▶ [THE REQUEST] Look through the records below, and copy out every line that holds the string "this".

▶ [MATERIAL PROVIDED]
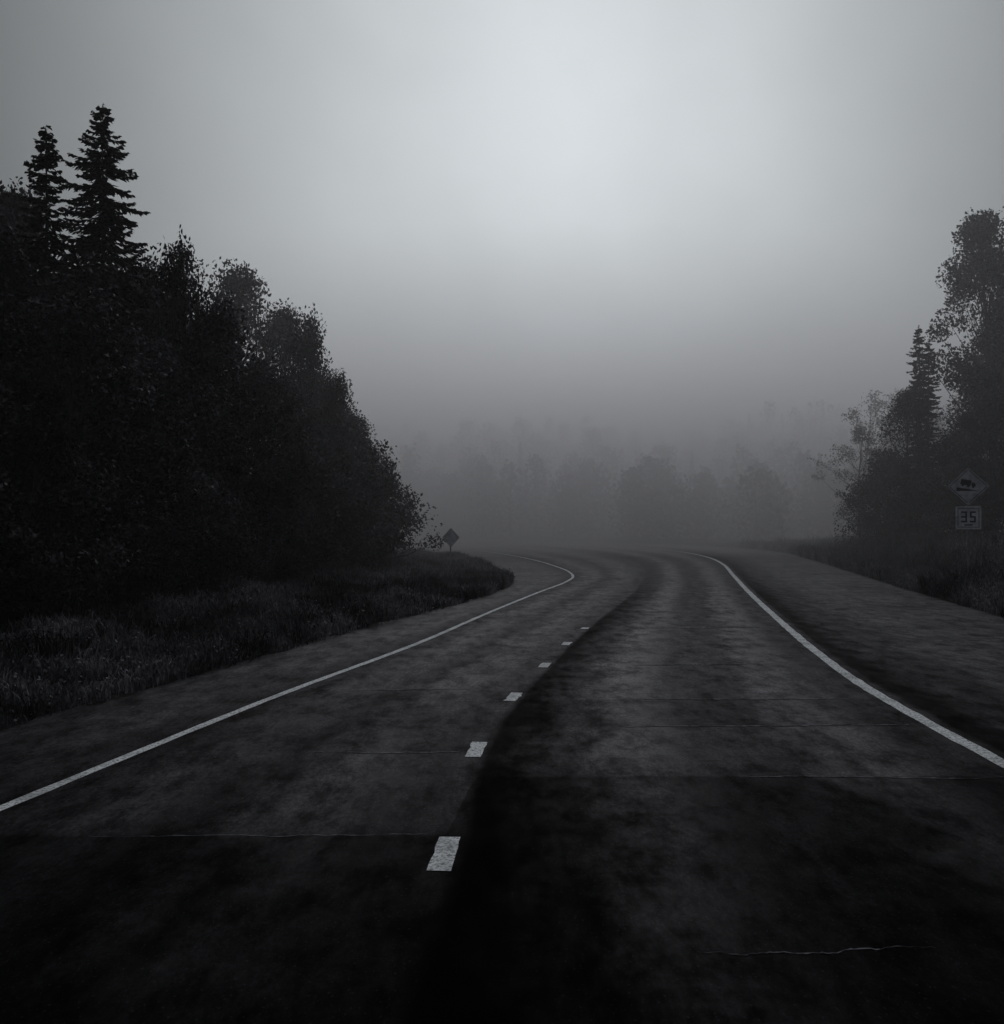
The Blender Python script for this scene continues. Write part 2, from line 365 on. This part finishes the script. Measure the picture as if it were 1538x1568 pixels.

--

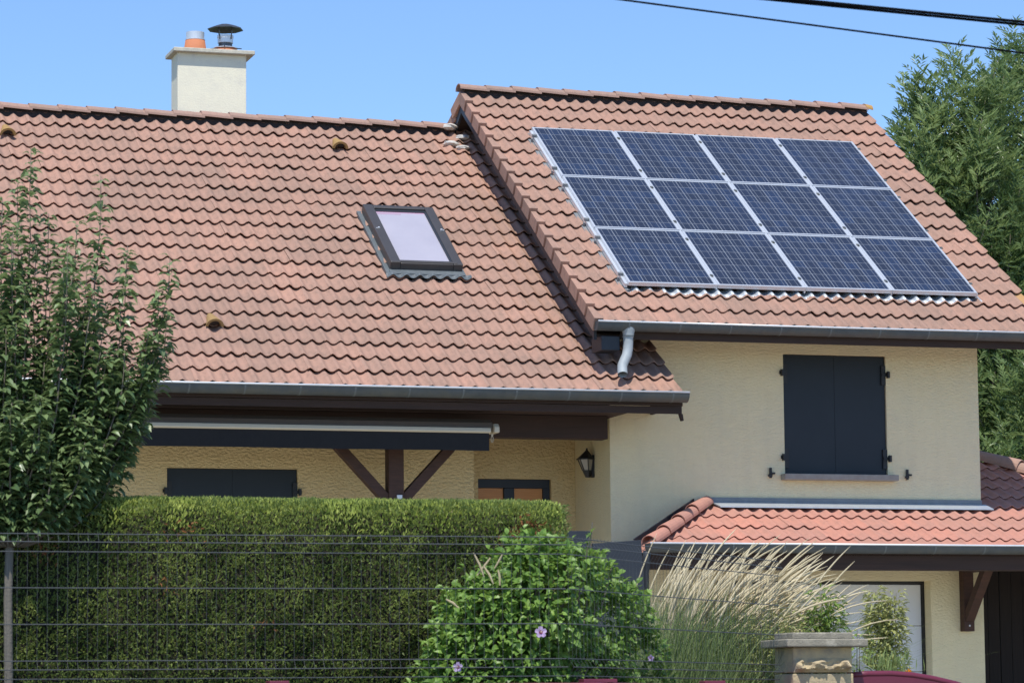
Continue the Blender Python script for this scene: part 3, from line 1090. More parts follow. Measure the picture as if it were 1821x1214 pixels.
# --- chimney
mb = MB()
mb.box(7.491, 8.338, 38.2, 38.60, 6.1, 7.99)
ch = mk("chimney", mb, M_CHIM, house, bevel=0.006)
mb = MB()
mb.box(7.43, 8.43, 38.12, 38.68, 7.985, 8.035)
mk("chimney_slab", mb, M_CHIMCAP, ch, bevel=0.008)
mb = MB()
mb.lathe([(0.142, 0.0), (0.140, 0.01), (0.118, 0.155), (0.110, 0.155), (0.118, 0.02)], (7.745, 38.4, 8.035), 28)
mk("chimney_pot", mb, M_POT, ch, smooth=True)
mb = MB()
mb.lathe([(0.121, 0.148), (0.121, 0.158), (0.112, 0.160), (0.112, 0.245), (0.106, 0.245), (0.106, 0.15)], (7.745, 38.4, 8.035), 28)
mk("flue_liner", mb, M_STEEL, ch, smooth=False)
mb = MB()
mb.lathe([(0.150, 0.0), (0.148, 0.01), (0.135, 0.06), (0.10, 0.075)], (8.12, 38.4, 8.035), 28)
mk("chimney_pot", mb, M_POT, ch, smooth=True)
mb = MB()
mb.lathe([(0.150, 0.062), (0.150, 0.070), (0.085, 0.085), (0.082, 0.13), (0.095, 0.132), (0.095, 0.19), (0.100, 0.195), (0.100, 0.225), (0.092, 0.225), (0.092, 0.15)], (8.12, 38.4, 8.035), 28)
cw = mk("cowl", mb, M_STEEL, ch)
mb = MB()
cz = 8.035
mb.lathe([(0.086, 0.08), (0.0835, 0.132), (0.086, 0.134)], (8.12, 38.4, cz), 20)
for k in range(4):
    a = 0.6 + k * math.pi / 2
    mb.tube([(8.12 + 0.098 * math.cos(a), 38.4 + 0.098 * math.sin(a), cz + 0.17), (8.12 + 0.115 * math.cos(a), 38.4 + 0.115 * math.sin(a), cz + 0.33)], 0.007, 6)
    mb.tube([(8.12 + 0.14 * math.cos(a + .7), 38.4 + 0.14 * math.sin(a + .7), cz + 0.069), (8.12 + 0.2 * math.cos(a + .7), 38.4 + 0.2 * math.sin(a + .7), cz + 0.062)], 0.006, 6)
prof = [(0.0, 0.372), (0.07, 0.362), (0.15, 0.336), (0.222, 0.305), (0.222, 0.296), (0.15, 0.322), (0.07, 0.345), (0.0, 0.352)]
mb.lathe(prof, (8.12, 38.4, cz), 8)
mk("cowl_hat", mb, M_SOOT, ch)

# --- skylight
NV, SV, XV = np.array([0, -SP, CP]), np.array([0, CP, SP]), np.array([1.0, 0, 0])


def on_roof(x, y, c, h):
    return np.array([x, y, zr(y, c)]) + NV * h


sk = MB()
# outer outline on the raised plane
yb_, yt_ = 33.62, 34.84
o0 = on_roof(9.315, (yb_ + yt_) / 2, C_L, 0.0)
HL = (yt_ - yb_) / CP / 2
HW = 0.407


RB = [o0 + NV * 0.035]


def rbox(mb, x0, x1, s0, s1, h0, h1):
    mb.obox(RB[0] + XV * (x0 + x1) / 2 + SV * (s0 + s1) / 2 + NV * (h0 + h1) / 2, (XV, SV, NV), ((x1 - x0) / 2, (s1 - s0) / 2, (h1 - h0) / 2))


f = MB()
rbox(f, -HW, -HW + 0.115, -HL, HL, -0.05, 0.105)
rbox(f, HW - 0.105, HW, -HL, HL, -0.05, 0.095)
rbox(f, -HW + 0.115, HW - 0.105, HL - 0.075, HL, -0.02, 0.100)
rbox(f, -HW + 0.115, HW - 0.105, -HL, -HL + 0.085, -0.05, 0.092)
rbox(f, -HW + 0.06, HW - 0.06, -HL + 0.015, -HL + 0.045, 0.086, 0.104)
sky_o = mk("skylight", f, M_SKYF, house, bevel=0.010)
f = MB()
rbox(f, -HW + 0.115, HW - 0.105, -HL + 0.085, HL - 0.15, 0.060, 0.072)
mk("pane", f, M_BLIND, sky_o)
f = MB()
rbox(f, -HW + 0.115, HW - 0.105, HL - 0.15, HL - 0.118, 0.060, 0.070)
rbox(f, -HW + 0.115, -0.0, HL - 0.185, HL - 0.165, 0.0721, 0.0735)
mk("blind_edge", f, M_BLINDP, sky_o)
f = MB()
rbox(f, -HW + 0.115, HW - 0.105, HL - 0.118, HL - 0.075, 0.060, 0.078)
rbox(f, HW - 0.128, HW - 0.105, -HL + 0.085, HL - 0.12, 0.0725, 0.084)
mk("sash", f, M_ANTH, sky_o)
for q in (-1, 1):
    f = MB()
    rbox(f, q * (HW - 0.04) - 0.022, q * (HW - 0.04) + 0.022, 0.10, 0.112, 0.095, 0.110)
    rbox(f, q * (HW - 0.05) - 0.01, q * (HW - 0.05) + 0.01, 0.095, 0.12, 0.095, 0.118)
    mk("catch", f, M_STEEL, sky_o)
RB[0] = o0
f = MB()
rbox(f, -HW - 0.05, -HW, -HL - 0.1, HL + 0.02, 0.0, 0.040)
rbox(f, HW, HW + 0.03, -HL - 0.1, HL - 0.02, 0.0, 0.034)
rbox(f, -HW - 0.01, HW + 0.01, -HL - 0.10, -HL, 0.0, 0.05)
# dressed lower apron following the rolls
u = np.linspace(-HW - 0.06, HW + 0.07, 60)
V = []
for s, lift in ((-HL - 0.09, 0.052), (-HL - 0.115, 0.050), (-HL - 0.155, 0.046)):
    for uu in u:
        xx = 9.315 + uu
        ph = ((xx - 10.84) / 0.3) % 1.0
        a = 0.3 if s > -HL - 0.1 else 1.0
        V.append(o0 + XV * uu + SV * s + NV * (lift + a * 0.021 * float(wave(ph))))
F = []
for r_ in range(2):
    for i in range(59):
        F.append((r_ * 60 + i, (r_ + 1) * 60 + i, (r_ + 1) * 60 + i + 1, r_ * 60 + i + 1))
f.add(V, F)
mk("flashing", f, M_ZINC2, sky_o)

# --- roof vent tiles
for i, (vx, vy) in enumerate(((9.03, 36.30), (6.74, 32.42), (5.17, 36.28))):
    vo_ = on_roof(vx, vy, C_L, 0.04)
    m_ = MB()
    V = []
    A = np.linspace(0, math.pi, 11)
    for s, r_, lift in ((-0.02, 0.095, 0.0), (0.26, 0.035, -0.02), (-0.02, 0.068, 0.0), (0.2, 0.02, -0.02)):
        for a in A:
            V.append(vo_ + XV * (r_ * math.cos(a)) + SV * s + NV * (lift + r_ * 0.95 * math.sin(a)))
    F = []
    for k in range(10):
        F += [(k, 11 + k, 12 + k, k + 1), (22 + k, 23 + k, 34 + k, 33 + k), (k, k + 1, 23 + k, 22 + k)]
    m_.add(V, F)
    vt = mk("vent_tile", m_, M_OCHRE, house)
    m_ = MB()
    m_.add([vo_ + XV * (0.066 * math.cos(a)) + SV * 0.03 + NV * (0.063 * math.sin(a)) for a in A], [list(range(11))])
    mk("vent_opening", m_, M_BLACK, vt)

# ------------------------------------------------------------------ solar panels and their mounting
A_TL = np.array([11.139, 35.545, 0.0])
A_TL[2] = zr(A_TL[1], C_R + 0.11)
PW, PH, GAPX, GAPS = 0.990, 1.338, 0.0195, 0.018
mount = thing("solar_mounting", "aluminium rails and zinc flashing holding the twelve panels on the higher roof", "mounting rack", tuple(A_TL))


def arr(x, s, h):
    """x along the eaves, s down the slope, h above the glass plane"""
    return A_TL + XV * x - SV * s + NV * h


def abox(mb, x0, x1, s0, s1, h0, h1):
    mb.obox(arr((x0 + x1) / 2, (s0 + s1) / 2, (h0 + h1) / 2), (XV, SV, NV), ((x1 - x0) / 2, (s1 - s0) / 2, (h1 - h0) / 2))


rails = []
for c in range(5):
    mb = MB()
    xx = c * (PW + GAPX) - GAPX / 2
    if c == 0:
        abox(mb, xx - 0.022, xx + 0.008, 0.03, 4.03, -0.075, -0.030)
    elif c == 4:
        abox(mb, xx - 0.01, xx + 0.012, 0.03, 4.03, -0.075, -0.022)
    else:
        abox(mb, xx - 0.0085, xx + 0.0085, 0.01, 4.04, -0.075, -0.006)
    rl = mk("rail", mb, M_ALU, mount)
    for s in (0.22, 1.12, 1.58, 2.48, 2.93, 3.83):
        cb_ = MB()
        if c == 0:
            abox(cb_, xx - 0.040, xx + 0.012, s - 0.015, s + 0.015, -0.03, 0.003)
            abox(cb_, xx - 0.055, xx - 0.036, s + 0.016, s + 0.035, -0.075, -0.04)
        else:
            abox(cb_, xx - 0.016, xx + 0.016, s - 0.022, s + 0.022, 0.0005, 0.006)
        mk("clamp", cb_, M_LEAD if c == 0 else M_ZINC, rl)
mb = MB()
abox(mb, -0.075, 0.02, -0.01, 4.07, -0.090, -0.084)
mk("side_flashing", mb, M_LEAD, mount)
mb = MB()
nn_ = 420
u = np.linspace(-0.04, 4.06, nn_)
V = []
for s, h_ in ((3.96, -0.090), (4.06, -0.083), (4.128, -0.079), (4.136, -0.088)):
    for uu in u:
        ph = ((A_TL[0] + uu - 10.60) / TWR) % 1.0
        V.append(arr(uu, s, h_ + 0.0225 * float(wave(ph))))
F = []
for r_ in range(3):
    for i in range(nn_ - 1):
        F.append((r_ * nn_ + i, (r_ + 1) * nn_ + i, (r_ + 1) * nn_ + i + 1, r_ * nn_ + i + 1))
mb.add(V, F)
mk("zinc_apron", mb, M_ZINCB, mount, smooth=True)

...

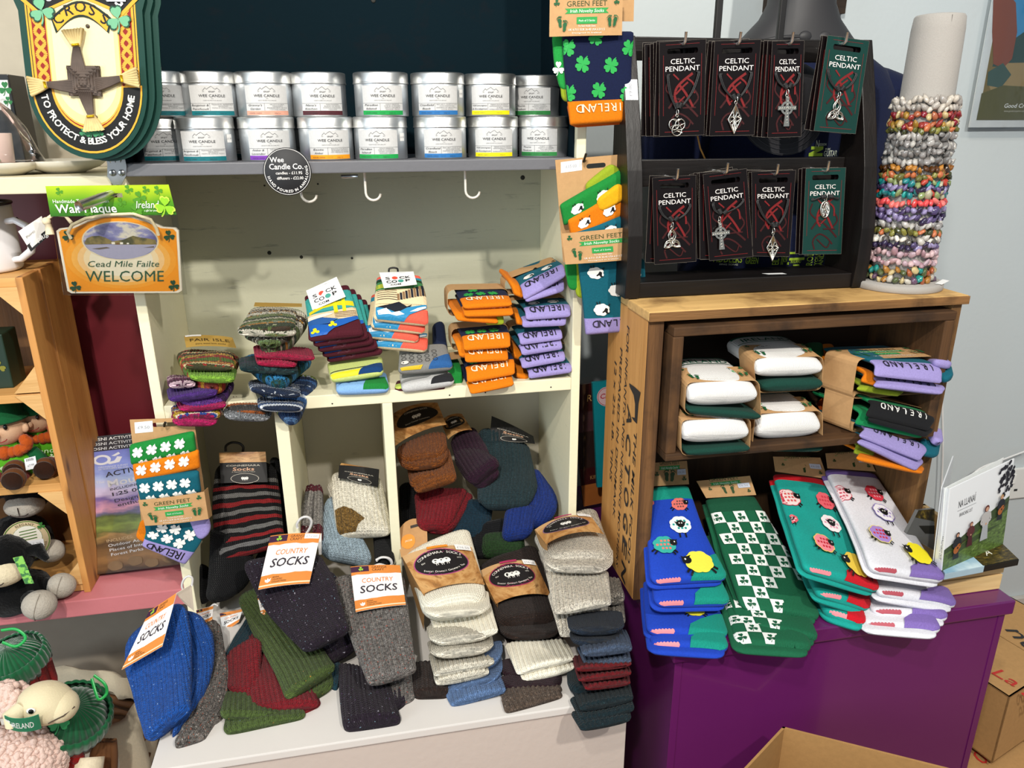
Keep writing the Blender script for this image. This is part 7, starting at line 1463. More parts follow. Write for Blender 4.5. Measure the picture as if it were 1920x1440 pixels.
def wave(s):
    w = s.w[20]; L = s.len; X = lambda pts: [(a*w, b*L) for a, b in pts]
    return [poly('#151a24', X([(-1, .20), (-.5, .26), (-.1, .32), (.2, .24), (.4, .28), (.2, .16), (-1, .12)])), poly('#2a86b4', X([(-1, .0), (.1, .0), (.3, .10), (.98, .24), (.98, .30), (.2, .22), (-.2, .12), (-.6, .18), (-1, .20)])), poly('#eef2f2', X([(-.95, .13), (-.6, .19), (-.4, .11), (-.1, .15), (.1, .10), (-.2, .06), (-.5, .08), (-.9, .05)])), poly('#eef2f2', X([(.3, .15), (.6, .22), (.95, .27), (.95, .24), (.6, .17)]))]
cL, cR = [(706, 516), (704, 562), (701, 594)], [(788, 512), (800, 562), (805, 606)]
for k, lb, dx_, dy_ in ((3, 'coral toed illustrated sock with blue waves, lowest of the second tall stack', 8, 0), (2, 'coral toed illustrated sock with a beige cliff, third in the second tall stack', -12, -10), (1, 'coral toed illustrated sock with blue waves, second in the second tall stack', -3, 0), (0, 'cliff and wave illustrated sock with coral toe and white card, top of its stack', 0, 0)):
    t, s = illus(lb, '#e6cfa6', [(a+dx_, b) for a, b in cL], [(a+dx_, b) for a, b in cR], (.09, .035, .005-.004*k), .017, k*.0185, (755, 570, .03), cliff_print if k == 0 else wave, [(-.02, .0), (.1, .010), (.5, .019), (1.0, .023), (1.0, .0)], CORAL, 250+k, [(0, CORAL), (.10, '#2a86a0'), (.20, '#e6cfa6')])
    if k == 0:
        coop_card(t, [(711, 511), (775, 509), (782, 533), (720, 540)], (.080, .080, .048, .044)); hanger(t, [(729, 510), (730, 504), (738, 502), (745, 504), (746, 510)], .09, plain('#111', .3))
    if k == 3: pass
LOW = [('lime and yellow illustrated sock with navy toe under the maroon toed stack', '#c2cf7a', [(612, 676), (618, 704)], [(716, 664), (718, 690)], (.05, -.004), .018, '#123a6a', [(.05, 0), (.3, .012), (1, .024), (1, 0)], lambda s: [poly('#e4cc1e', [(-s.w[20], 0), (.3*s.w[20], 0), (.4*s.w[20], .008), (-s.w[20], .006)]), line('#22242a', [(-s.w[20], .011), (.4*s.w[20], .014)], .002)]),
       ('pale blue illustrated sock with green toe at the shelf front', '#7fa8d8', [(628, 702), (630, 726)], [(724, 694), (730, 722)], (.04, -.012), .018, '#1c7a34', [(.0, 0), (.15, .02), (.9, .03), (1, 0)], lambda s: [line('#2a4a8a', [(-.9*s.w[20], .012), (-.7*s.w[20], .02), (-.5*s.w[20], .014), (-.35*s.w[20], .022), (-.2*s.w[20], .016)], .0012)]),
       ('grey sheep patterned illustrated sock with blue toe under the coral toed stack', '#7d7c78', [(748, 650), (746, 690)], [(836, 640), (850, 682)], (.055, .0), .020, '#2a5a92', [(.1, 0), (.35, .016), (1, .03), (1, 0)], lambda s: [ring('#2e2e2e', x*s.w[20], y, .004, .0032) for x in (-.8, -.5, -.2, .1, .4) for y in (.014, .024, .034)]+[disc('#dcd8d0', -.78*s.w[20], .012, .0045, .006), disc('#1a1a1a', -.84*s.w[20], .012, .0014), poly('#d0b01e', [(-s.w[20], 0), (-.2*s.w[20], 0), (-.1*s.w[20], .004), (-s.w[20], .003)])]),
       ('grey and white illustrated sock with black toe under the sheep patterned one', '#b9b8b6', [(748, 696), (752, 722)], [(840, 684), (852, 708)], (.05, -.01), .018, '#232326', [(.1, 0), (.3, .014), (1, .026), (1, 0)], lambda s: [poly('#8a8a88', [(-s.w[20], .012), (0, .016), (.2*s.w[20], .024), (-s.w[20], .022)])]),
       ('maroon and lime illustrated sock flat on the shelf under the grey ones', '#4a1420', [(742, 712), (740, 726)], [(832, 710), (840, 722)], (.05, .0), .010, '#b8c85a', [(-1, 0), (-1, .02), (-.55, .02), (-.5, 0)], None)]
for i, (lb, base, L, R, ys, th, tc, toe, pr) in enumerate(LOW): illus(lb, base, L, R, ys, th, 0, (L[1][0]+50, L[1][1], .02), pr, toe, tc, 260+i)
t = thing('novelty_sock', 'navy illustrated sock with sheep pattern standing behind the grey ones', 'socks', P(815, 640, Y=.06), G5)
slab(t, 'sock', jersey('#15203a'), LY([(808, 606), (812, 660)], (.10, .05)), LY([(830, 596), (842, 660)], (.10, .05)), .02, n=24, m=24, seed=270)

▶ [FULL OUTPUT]
The Blender Python script for this scene continues. Write part 2, from line 365 on. This part finishes the script. Measure the picture as if it were 1538x1568 pixels.
Continue the Blender Python script for this scene: part 3, from line 1090. More parts follow. Measure the picture as if it were 1821x1214 pixels.
Keep writing the Blender script for this image. This is part 7, starting at line 1463. More parts follow. Write for Blender 4.5. Measure the picture as if it were 1920x1440 pixels.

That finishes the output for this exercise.